# Collected material:
_ _ _

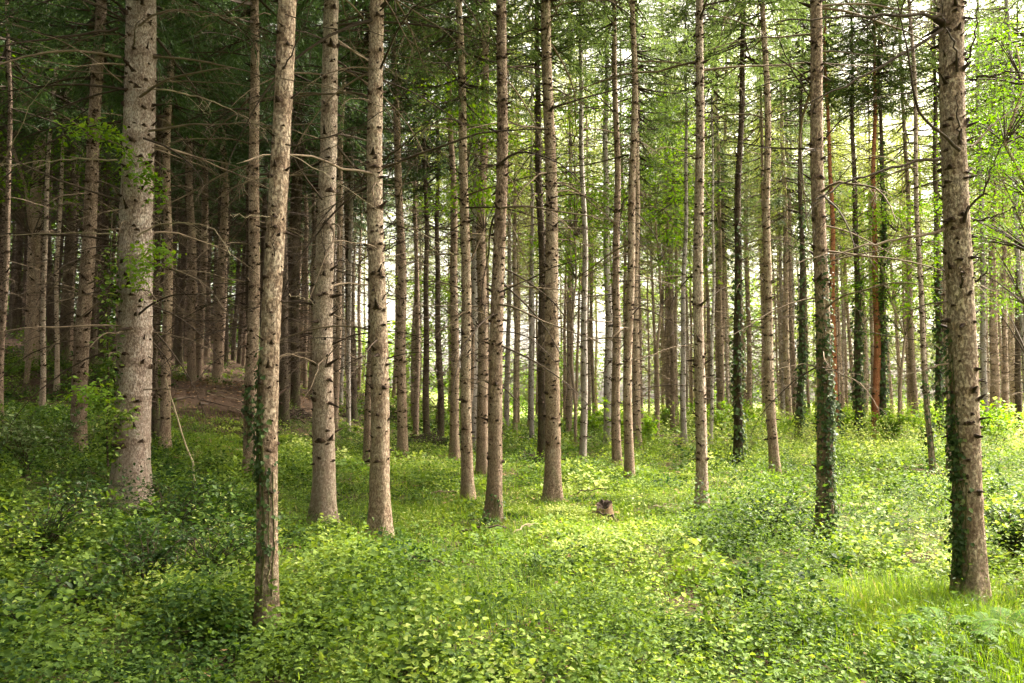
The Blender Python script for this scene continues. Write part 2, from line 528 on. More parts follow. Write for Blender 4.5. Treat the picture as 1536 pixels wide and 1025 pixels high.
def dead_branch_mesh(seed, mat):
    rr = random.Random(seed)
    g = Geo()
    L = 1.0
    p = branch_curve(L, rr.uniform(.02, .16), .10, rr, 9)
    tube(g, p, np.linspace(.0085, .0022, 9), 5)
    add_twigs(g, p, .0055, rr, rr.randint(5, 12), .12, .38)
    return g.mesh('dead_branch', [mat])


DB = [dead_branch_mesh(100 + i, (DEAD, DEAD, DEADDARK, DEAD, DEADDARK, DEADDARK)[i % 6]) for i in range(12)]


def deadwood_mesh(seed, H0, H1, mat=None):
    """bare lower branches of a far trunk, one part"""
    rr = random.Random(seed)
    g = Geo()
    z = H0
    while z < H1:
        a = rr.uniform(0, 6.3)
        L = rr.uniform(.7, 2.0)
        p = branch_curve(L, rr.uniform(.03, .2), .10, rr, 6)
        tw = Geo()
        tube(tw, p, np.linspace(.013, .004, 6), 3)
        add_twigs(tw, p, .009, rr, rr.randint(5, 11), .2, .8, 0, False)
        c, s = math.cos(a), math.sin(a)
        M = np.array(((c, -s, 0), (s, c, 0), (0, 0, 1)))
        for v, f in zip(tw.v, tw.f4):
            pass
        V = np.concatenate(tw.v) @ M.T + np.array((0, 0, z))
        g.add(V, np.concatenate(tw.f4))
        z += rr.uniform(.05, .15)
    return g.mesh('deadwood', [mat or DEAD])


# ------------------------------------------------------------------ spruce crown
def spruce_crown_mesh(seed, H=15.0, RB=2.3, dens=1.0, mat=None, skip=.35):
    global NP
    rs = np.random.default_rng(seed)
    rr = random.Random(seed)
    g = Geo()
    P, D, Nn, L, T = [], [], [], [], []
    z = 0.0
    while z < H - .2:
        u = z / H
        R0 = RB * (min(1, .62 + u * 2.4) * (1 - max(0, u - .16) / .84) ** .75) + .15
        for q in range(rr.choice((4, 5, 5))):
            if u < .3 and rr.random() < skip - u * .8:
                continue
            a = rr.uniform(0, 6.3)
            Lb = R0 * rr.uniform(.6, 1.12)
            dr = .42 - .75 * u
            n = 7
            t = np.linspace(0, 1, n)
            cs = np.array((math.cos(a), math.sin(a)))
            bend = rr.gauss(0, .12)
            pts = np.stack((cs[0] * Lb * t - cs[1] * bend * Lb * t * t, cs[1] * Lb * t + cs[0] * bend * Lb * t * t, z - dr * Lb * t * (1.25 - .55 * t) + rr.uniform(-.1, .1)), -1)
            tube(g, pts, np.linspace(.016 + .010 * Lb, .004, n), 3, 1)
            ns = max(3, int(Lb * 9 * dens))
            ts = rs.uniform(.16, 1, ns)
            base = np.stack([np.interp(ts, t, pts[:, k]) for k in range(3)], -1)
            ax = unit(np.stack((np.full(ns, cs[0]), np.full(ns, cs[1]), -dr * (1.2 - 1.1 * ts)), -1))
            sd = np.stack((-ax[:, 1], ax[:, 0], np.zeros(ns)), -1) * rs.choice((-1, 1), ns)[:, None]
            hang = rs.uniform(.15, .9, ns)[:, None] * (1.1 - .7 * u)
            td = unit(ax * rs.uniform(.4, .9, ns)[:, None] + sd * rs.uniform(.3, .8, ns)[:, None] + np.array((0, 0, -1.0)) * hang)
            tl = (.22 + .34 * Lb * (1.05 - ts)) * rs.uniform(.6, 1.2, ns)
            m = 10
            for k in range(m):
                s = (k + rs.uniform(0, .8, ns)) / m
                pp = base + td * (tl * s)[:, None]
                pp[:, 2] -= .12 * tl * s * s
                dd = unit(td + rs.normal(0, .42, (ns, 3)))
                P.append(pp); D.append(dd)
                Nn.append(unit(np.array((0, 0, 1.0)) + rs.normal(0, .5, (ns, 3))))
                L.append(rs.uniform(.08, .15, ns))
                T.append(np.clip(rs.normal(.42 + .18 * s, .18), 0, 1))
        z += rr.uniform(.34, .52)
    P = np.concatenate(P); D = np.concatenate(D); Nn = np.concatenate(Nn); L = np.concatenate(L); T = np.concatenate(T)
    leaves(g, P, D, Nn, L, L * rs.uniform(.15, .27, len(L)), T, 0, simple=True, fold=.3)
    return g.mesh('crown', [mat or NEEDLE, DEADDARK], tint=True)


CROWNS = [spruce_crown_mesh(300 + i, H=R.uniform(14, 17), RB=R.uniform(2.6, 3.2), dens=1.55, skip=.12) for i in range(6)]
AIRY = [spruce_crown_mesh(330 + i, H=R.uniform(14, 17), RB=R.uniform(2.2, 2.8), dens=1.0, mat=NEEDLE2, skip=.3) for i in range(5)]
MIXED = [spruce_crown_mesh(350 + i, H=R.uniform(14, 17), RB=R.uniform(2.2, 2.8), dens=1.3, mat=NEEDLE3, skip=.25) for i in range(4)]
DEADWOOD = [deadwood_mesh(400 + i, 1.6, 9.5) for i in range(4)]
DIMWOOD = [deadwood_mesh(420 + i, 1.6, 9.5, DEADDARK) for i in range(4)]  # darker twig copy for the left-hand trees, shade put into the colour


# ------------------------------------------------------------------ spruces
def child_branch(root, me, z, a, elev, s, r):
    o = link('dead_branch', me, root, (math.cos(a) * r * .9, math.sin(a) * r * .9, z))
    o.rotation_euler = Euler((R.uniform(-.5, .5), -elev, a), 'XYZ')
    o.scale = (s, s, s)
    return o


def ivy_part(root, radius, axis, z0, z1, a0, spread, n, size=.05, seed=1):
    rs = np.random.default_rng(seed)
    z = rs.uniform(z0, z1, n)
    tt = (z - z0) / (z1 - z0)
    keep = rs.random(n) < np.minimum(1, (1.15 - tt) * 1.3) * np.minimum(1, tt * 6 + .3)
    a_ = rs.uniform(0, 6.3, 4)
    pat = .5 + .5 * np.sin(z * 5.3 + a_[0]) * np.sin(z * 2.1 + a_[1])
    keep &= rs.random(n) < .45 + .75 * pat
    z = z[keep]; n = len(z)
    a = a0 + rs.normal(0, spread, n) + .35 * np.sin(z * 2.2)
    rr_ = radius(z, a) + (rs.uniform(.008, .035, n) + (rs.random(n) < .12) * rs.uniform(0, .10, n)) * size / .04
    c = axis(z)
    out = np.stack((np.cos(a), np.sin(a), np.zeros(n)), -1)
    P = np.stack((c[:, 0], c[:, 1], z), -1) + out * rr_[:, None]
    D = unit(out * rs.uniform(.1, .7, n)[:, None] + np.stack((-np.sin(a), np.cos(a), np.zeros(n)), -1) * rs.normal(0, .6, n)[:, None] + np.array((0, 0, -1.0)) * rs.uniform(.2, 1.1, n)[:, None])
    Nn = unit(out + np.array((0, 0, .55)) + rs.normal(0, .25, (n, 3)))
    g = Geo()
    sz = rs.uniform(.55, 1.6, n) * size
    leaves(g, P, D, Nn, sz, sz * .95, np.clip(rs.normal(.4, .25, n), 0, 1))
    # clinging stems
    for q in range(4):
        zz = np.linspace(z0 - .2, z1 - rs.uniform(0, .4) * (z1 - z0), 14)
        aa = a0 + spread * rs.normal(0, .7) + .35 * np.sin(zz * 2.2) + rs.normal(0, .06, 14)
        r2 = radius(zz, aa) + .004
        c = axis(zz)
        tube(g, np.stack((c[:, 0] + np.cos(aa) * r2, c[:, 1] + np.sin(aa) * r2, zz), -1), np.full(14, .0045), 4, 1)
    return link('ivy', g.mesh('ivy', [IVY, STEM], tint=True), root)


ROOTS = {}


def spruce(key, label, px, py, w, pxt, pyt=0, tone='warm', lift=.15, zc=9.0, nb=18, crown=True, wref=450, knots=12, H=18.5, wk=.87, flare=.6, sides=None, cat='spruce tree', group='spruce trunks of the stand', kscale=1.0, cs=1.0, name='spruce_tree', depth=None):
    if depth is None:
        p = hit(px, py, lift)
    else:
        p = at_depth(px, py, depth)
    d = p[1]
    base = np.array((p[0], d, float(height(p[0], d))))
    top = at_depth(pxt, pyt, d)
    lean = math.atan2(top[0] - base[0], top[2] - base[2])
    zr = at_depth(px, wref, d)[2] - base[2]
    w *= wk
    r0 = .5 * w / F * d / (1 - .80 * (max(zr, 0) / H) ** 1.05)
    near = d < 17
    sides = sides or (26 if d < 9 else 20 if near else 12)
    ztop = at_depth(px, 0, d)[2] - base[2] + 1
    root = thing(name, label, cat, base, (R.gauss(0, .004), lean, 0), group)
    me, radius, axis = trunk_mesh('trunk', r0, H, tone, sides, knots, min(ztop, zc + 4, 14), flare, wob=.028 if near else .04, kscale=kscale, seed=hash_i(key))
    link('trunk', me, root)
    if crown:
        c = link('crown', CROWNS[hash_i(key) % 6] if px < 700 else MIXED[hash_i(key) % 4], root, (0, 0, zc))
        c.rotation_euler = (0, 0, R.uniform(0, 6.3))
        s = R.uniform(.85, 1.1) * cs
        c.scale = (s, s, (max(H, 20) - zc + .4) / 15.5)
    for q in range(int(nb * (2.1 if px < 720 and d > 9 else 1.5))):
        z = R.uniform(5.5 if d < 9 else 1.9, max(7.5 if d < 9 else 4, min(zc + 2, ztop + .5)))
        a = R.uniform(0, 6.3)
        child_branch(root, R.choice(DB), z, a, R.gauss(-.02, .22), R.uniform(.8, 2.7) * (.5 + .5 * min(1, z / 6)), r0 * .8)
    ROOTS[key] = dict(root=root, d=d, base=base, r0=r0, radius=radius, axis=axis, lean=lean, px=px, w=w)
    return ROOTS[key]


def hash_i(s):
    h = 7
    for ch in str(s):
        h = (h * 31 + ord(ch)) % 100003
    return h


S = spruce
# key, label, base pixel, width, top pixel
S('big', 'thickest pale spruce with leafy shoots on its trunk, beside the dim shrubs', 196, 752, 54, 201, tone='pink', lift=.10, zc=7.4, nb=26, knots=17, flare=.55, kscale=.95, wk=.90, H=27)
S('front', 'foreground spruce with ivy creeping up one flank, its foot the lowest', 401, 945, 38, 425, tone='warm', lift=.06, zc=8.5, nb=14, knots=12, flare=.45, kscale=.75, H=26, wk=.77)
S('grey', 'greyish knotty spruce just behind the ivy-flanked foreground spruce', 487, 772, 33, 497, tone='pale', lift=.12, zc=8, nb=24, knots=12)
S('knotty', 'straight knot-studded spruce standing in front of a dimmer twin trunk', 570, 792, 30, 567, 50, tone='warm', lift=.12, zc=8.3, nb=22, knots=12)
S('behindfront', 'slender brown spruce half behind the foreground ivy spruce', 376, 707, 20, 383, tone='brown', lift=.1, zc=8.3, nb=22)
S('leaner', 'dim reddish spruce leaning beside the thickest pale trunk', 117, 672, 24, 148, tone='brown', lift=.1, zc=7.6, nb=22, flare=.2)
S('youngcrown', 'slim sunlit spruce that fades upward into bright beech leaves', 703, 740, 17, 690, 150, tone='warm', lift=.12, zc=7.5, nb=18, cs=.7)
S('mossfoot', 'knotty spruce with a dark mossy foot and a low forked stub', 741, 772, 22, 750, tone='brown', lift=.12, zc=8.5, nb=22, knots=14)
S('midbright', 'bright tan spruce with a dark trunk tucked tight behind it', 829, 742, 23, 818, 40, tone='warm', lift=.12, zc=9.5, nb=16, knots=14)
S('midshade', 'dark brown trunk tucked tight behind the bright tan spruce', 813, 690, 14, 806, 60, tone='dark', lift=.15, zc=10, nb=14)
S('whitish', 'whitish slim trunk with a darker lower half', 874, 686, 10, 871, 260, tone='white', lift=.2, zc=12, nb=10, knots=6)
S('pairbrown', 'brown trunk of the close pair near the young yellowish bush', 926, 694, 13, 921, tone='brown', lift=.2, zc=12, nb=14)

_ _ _

# Exercise:
Would you reproduce the lines above, from the very first through the line containing "DB = [dead_branch_mesh(100", exactly and without the pictures?

# Task result:
The Blender Python script for this scene continues. Write part 2, from line 528 on. More parts follow. Write for Blender 4.5. Treat the picture as 1536 pixels wide and 1025 pixels high.
def dead_branch_mesh(seed, mat):
    rr = random.Random(seed)
    g = Geo()
    L = 1.0
    p = branch_curve(L, rr.uniform(.02, .16), .10, rr, 9)
    tube(g, p, np.linspace(.0085, .0022, 9), 5)
    add_twigs(g, p, .0055, rr, rr.randint(5, 12), .12, .38)
    return g.mesh('dead_branch', [mat])


DB = [dead_branch_mesh(100 + i, (DEAD, DEAD, DEADDARK, DEAD, DEADDARK, DEADDARK)[i % 6]) for i in range(12)]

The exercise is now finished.